Entries with scene source code:
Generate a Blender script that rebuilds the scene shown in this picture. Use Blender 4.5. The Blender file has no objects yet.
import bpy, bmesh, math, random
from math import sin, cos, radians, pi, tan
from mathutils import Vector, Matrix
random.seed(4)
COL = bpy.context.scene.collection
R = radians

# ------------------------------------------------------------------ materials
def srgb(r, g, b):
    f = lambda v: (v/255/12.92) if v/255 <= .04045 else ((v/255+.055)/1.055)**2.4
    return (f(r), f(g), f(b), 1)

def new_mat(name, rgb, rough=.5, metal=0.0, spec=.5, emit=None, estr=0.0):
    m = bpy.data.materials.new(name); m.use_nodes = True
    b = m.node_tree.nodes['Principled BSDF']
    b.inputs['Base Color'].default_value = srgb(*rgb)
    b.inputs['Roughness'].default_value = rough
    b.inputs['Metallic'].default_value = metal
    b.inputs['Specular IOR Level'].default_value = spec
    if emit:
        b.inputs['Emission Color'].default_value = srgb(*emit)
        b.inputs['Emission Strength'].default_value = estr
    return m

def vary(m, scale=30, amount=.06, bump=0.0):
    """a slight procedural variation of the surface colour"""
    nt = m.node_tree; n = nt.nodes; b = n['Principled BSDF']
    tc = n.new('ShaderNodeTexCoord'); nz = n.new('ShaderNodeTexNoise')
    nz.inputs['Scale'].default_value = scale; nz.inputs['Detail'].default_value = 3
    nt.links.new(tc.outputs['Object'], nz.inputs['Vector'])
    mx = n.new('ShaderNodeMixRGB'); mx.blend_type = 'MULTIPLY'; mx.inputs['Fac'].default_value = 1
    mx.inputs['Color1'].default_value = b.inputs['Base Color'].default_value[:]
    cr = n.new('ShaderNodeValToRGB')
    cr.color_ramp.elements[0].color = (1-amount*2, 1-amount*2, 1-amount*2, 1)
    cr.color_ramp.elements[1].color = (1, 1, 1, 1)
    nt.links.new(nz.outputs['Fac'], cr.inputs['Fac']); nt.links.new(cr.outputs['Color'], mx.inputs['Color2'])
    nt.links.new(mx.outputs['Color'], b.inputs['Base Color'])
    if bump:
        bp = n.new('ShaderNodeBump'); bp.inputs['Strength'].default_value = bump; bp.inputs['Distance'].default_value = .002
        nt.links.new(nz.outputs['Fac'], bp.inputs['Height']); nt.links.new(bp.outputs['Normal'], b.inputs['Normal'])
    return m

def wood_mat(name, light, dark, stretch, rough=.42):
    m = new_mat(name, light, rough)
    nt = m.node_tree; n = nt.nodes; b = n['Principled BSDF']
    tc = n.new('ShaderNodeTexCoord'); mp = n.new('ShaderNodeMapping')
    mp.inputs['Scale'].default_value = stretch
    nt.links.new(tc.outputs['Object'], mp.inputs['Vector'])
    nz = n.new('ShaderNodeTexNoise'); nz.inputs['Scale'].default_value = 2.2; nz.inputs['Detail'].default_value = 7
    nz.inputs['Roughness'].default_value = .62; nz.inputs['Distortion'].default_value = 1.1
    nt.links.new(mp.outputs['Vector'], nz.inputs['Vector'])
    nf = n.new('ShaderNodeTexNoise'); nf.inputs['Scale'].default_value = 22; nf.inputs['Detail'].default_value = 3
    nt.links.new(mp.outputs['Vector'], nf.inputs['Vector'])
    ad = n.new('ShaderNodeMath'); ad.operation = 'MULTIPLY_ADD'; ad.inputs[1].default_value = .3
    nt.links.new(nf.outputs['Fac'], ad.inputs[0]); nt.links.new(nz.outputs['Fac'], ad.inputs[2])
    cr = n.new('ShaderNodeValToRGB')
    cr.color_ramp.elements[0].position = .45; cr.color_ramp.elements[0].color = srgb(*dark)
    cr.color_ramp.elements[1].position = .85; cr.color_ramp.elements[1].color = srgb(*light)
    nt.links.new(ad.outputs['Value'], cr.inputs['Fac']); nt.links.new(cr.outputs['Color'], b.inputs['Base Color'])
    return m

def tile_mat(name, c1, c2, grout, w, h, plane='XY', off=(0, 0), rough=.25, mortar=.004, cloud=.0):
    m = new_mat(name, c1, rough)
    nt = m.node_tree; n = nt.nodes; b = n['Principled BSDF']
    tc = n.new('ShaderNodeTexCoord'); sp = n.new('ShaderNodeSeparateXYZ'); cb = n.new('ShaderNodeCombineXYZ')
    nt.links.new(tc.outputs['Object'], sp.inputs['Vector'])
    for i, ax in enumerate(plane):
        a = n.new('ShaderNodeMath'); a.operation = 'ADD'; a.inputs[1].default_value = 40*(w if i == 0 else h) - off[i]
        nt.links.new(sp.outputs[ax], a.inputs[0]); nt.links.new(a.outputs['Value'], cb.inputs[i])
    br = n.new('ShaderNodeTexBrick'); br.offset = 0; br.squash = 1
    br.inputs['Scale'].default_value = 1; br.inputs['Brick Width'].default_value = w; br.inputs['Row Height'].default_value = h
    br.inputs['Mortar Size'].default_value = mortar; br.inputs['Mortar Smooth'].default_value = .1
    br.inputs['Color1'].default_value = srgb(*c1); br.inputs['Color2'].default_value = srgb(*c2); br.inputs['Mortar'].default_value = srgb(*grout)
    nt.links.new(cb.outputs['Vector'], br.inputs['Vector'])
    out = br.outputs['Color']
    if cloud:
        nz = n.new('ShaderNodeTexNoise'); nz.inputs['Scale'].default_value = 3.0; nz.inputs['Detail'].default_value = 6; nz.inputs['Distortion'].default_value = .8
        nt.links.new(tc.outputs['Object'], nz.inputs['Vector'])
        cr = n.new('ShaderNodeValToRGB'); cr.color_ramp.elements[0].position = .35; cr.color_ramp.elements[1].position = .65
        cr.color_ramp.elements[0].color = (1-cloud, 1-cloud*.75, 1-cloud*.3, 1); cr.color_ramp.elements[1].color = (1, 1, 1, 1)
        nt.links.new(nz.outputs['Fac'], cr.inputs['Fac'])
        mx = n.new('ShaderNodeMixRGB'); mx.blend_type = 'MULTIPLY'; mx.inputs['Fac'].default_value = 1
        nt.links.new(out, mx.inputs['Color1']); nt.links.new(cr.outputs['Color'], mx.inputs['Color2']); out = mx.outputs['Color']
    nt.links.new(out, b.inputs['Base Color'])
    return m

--

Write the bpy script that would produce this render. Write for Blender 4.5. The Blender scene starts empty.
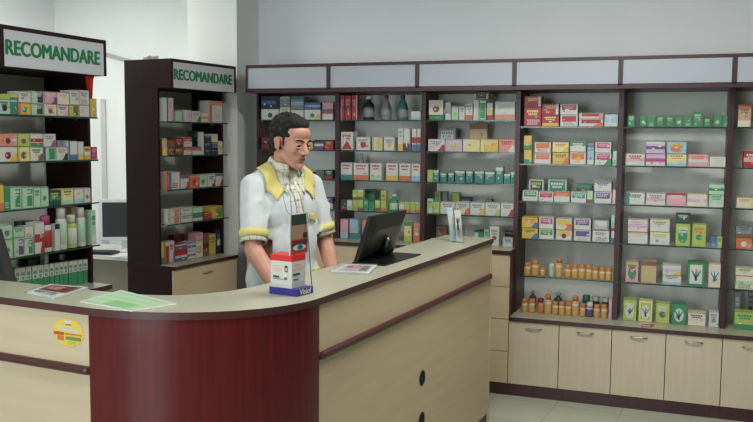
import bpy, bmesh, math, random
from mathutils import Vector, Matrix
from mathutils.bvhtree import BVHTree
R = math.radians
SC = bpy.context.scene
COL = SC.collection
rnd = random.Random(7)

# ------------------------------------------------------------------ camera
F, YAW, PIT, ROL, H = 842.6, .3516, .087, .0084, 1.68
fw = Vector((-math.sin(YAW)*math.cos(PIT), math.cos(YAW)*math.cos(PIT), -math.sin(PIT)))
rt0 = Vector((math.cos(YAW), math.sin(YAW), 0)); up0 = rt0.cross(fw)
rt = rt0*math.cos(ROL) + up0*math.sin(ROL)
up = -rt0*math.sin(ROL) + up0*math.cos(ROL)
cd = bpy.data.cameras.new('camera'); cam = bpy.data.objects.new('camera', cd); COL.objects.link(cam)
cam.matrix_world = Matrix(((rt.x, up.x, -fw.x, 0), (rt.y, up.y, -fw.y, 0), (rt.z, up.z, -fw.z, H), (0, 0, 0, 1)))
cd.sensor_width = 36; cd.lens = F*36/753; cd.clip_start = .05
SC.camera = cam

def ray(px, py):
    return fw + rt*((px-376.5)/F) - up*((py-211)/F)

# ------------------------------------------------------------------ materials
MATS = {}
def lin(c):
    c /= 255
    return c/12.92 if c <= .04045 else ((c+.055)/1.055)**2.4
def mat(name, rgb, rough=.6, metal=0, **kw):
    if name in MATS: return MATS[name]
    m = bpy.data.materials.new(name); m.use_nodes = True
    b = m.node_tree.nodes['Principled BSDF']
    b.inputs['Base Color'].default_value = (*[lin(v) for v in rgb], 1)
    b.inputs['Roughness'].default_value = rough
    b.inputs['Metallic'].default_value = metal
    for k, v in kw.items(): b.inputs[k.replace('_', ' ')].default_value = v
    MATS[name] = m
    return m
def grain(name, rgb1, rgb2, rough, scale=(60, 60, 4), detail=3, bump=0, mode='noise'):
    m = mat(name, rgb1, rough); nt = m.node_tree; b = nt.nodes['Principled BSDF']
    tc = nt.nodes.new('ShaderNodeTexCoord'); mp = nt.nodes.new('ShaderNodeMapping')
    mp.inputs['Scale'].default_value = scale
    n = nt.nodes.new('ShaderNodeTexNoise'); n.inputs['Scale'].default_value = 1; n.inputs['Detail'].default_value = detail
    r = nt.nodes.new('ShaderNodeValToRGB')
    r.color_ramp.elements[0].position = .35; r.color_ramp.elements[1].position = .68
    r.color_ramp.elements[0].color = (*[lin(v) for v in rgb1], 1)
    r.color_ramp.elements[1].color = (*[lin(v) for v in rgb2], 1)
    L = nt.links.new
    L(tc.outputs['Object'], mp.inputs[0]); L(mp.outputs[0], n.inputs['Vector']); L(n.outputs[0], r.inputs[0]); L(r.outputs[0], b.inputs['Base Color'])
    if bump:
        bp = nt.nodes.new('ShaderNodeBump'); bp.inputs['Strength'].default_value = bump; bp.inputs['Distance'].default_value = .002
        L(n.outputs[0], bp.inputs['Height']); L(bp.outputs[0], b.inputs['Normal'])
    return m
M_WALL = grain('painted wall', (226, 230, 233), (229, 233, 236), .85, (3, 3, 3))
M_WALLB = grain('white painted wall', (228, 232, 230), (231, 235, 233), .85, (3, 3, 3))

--

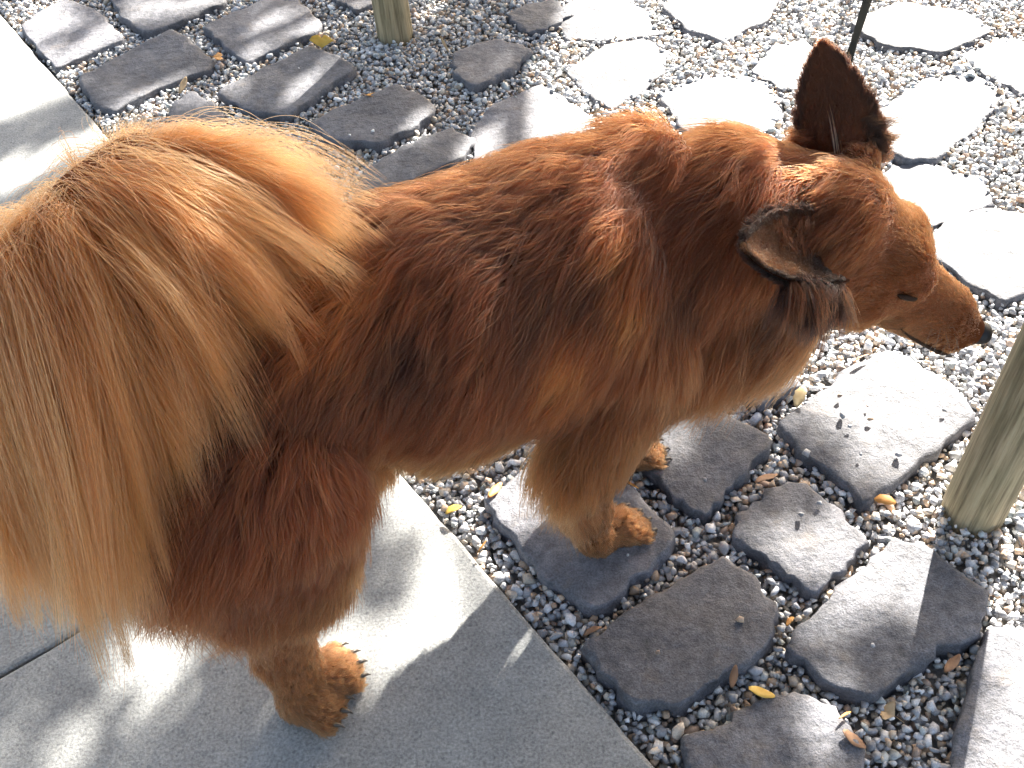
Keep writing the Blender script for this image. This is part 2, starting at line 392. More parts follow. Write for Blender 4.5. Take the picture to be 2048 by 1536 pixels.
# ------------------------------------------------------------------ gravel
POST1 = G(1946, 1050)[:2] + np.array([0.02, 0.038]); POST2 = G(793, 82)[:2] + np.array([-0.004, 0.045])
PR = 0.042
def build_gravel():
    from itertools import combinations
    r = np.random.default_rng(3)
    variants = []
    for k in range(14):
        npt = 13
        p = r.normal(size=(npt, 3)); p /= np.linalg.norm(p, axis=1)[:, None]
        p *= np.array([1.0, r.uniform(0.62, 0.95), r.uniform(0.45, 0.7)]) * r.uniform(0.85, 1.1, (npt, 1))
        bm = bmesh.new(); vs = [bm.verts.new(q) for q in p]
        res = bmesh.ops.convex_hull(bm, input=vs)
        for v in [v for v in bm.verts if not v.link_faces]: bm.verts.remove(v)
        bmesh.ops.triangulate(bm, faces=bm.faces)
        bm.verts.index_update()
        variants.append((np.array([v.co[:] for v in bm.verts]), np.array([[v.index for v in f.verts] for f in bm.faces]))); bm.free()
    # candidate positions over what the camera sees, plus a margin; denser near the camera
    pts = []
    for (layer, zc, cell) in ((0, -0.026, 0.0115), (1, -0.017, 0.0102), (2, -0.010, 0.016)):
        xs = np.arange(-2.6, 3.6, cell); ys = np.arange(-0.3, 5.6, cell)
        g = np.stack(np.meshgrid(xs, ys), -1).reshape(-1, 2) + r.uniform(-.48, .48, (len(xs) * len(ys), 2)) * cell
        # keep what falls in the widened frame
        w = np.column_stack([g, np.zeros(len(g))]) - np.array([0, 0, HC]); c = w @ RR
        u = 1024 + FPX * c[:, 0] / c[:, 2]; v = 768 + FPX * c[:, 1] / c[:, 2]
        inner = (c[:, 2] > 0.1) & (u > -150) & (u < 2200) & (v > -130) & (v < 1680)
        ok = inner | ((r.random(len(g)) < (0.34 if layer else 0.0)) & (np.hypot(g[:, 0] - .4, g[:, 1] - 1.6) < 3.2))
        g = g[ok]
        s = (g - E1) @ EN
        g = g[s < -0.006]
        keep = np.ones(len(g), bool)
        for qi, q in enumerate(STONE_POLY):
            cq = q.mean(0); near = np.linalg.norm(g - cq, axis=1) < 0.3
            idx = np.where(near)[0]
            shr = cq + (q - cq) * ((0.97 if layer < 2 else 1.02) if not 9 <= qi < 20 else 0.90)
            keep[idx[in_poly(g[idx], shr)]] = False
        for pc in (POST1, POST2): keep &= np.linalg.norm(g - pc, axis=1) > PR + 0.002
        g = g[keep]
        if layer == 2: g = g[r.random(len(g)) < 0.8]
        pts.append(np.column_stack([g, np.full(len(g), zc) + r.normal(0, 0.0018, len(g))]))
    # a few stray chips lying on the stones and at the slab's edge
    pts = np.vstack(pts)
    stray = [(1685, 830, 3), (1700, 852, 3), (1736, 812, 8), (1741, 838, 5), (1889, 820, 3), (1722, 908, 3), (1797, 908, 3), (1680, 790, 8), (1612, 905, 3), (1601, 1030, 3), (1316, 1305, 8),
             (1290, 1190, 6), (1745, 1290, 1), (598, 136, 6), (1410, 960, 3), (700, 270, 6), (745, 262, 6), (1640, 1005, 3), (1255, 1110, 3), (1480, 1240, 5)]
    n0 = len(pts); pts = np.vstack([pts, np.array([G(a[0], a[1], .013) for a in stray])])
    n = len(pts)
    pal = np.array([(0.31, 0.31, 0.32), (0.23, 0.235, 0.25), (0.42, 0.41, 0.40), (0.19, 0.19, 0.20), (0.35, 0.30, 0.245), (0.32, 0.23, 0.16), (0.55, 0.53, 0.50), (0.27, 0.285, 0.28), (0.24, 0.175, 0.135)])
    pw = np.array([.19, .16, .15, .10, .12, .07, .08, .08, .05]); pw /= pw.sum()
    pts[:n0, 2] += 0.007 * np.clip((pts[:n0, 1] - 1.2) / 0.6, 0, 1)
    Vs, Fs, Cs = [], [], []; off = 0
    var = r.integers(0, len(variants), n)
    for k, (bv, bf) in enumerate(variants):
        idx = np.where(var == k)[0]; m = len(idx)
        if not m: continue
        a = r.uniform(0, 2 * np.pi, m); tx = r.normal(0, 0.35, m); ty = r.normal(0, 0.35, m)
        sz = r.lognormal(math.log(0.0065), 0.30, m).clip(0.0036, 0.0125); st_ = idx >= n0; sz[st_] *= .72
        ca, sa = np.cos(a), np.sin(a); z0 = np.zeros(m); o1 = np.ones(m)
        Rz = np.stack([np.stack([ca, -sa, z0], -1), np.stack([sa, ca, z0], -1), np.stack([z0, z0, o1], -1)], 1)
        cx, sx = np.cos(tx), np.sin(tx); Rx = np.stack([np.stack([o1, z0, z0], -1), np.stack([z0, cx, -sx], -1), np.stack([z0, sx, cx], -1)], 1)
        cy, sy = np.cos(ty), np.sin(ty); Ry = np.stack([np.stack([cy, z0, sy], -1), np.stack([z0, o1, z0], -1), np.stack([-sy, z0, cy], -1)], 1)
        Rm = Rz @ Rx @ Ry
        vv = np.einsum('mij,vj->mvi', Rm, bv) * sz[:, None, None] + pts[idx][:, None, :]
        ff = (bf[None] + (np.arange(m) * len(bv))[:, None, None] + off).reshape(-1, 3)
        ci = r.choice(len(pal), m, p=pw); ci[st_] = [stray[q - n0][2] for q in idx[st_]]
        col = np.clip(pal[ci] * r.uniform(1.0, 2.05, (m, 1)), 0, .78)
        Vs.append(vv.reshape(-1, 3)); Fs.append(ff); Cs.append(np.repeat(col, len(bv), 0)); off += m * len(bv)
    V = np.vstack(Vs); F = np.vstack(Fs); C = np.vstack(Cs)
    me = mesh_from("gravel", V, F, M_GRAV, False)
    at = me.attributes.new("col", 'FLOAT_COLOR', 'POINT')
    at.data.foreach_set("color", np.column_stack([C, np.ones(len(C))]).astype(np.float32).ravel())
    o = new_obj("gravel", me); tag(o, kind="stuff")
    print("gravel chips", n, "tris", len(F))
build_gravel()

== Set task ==
Return the material from the line containing "Write the bpy" through the line containing "rnd = random.Random(7)", exactly and in full, but without its pictures.

== The completed task ==
Write the bpy script that would produce this render. Write for Blender 4.5. The Blender scene starts empty.
import bpy, bmesh, math, random
from mathutils import Vector, Matrix
from mathutils.bvhtree import BVHTree
R = math.radians
SC = bpy.context.scene
COL = SC.collection
rnd = random.Random(7)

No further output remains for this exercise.